Refrigerantes são profundamente ligados a ocasiões: refeições, encontros, celebrações e pausas. O crescimento sustentável da marca não vem apenas de campanhas icônicas ou grandes patrocínios globais, mas da capacidade de estar presente toda semana, todos os meses, no carrinho e na mesa do consumidor.
No mercado de bens de consumo, conhecido por FMCG, volume não vem da exceção. Vem da rotina.
E isso muda completamente a forma de pensar marketing, portfólio, distribuição e inovação.
A Geração Z deixa esse movimento ainda mais evidente. As marcas que lideram seus rankings de admiração são aquelas que facilitam a vida, economizam tempo e entregam valor real no dia a dia.
A emoção não desapareceu — ela mudou de lugar.

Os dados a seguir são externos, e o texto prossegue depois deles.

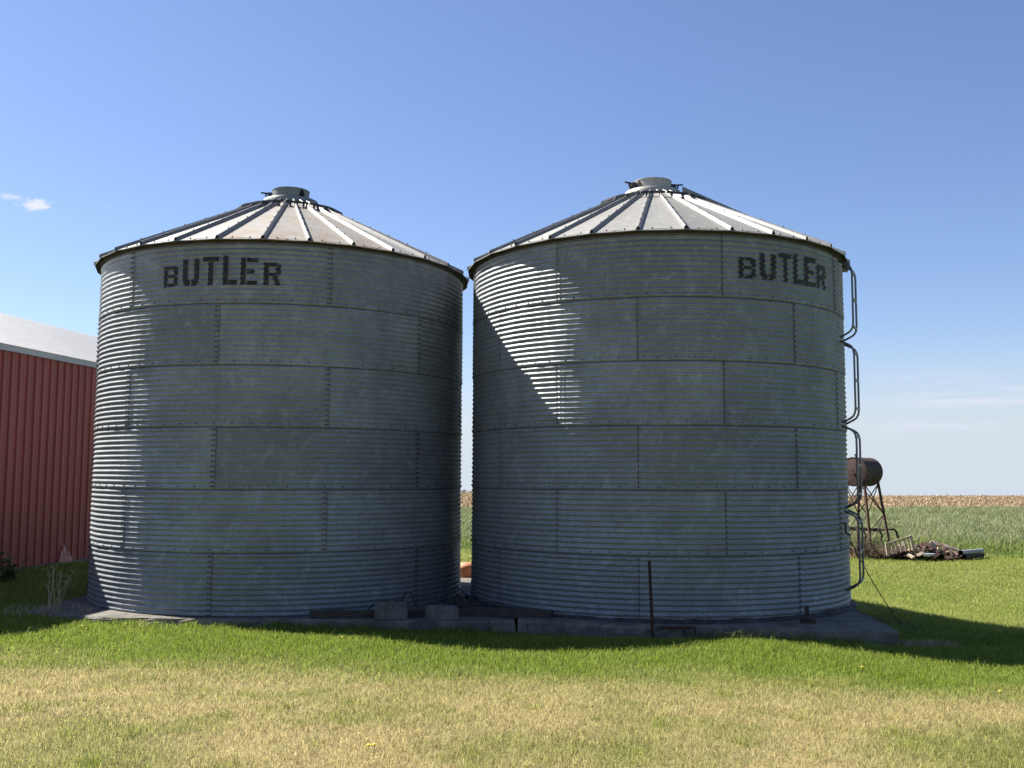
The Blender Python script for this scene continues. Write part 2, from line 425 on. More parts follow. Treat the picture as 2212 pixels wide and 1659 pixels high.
def dryness(x, y):
    n = fbm(x * 0.8, y * 1.3, 21) - 0.5
    n2 = fbm(x * 2.6, y * 3.4, 33) - 0.5
    yb = 9.5 - 0.15 * x
    d = sst(0.75, -0.85, (y - yb) + n * 1.6 + n2 * 0.9)
    d = d * (0.80 + n * 1.1 + n2 * 0.7)
    d = d * (1 - 0.65 * sst(1.8, 3.2, x) * sst(8.0, 6.8, y))
    d = d * (1 - 0.35 * sst(-1.5, -3.0, x) * sst(8.0, 7.0, y))
    d = d * (1 - 0.55 * sst(0.70, 0.80, fbm(x * 4.6 + 7, y * 5.2, 55)))
    edge = np.exp(-((y - 10.35 - 0.02 * x + n2 * 0.15) / 0.055) ** 2) * sst(-4.5, -5.0, x) * 0.9
    back = 0.22 * sst(12, 16, y) + 0.25 * n
    return np.clip(np.maximum(np.maximum(d, edge), back * sst(11, 14, y)), 0, 1)
GREEN = np.array([0.160, 0.226, 0.018]); GREEN2 = np.array([0.222, 0.285, 0.045]); STRAW = np.array([0.47, 0.385, 0.19])
def lawn_col(x, y, jitter=None):
    d = dryness(x, y)
    if jitter is not None: d = np.clip(d + jitter, 0, 1)
    k = (fbm(x * 1.7, y * 1.7, 44))[..., None]
    g = (GREEN * (1 - k) + GREEN2 * k) * (1 + 0.14 * sst(13, 17, y))[..., None]
    return g * (1 - d[..., None]) + STRAW * d[..., None]

def axis(segs):
    out = [segs[0][0]]
    for a, b, st_ in segs:
        n = max(1, int(round((b - a) / st_))); out += list(np.linspace(a, b, n + 1)[1:])
    return np.array(out)
gx = axis([(-900, -100, 50), (-100, -14, 4), (-14, 14, 0.2), (14, 60, 1.5), (60, 160, 10), (160, 900, 60)])
gy = axis([(-40, 5, 3), (5, 26, 0.2), (26, 60, 1.0), (60, 130, 2.0), (130, 300, 20), (300, 1500, 80)])
GX, GY = np.meshgrid(gx, gy)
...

Hoje, a conexão emocional nasce da utilidade, da confiança e da sensação de “isso funciona para mim”.
Quando uma marca vira ritual, ela não disputa atenção. Ela disputa ausência. Só percebemos seu valor quando ela não está lá.
A pergunta estratégica deixou de ser:
“Como faço o consumidor escolher minha marca?”
E passou a ser:
“Em qual momento do dia minha marca entra — e por quê?”
Porque marcas que entram na rotina não precisam gritar. Elas simplesmente fazem parte da vida.
É exatamente aqui que Pix e o mercado de produtos de consumo massivo se encontram: tanto um meio de pagamento quanto uma bebida, um snack ou uma vitamina se tornam marcas fortes quando deixam de ser apenas produtos e passam a ser hábitos — repetidos, confiáveis e indispensáveis.
No marketing moderno, não existe ativo mais valioso do que esse.